__EXERCISE REQUIREMENTS__
Give back only the lines in the records below from the one with "Recreate this scene" to the one with "sc.camera = cam", both inclusive, word for word.

__EXERCISE MATERIALS__
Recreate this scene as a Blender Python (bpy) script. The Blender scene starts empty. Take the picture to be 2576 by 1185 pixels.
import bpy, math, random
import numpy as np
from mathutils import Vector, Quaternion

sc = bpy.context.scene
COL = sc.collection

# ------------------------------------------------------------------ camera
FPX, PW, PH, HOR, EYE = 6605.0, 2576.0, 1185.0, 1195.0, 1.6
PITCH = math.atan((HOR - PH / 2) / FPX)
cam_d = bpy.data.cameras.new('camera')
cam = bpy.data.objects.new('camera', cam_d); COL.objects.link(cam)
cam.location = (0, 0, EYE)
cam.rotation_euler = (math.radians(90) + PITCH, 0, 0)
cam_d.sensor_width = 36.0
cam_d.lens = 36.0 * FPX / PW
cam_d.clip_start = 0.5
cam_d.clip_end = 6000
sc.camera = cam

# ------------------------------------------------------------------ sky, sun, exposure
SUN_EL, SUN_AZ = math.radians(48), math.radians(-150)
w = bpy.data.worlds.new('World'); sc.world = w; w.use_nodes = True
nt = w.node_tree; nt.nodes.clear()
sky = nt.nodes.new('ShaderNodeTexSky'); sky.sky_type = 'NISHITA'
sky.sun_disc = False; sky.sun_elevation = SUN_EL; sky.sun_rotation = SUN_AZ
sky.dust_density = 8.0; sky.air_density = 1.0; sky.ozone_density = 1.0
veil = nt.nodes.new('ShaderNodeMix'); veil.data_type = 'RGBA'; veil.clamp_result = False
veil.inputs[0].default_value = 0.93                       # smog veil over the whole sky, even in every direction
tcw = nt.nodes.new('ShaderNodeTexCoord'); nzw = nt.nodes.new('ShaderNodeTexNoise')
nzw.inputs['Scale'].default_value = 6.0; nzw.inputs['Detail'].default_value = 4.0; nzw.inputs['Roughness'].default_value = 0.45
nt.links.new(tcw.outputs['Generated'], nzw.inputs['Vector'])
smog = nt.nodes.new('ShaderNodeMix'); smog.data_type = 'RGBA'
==
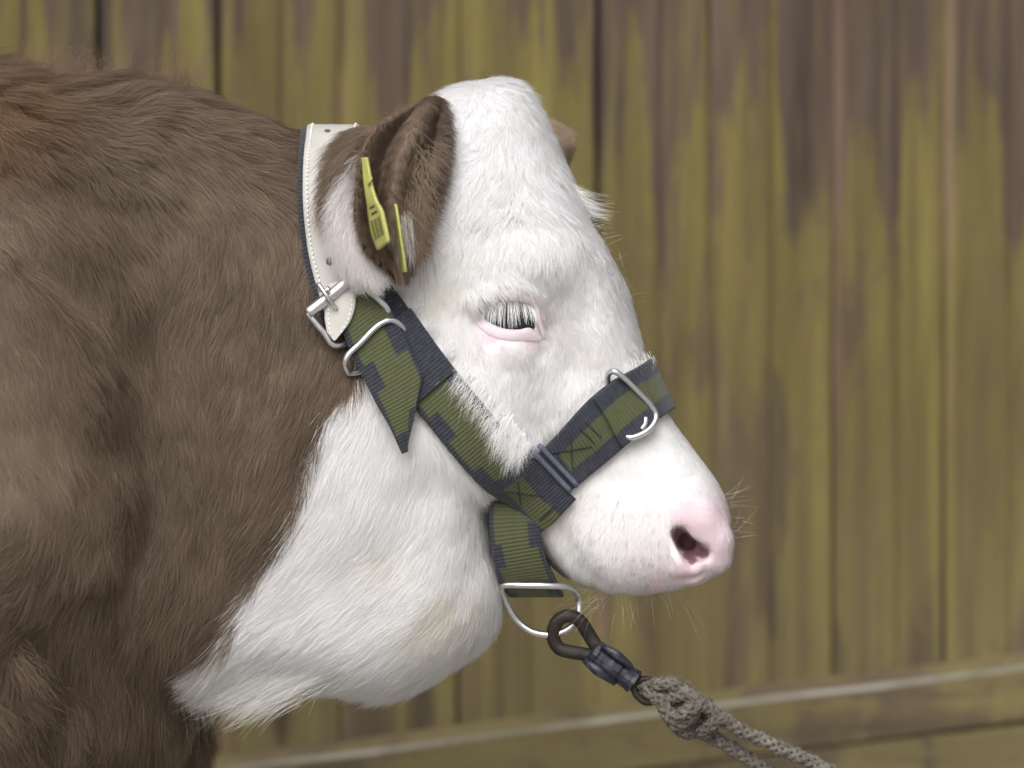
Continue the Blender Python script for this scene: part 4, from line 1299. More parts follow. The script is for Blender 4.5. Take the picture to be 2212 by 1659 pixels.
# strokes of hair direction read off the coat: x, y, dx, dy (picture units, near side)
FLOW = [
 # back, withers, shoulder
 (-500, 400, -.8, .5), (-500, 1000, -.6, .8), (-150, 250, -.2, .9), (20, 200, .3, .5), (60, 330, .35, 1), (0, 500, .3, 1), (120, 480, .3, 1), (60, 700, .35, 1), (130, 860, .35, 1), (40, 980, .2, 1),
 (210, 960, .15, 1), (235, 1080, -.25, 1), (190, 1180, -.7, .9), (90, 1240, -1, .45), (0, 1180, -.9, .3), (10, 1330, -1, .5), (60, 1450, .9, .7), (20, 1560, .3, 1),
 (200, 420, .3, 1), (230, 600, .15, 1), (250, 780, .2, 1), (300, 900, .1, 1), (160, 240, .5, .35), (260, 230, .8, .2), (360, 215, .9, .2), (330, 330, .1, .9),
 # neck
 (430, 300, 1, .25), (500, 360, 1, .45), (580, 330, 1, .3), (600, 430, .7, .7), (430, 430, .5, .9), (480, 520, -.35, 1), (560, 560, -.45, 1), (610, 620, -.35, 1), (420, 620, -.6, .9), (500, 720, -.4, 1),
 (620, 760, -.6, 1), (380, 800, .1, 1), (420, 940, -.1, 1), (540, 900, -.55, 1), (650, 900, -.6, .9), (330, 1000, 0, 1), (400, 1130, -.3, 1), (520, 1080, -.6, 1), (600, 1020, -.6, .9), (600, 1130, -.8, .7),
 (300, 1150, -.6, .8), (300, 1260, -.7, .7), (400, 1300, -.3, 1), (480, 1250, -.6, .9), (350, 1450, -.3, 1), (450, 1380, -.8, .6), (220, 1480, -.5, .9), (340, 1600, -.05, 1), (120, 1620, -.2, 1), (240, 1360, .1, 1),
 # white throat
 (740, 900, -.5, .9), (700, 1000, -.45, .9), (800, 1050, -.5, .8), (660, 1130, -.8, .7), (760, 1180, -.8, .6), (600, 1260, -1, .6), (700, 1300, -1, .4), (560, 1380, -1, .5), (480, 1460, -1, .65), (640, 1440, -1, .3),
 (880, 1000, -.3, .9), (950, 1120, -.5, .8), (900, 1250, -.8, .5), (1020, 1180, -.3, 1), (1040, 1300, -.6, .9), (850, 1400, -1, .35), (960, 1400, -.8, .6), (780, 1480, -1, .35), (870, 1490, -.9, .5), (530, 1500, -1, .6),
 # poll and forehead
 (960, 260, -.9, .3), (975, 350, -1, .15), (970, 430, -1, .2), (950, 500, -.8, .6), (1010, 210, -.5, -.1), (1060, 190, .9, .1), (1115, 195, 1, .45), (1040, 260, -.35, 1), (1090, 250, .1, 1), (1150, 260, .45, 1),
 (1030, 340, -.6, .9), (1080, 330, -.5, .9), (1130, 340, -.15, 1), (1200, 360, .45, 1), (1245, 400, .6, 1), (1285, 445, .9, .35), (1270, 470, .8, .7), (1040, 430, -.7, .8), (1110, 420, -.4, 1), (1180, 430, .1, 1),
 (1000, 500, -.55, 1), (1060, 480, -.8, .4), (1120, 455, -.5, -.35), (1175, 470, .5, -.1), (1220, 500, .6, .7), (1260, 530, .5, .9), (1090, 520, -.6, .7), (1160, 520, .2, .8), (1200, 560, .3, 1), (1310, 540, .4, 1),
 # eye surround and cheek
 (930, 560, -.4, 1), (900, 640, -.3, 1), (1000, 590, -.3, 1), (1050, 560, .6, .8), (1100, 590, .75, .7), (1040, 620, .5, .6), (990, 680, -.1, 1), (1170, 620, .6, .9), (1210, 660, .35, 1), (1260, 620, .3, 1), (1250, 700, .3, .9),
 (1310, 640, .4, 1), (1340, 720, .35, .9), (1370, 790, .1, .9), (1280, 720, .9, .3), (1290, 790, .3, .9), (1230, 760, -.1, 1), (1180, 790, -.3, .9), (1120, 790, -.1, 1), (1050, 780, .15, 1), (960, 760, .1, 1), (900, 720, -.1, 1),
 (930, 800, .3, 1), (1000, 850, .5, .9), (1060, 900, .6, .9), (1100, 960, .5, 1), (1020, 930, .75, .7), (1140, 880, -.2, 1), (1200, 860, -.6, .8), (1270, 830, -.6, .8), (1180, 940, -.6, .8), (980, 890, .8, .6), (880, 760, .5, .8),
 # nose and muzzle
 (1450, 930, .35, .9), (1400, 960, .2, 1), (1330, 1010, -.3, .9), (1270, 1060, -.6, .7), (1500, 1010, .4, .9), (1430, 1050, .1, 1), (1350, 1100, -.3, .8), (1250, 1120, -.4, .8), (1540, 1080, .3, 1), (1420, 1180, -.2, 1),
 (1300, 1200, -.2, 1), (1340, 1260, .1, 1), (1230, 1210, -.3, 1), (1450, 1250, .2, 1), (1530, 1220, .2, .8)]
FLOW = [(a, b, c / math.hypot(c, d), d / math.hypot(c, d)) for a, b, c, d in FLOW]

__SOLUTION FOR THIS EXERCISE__
Recreate this scene as a Blender Python (bpy) script. The Blender scene starts empty. Take the picture to be 2576 by 1185 pixels.
import bpy, math, random
import numpy as np
from mathutils import Vector, Quaternion

sc = bpy.context.scene
COL = sc.collection

# ------------------------------------------------------------------ camera
FPX, PW, PH, HOR, EYE = 6605.0, 2576.0, 1185.0, 1195.0, 1.6
PITCH = math.atan((HOR - PH / 2) / FPX)
cam_d = bpy.data.cameras.new('camera')
cam = bpy.data.objects.new('camera', cam_d); COL.objects.link(cam)
cam.location = (0, 0, EYE)
cam.rotation_euler = (math.radians(90) + PITCH, 0, 0)
cam_d.sensor_width = 36.0
cam_d.lens = 36.0 * FPX / PW
cam_d.clip_start = 0.5
cam_d.clip_end = 6000
sc.camera = cam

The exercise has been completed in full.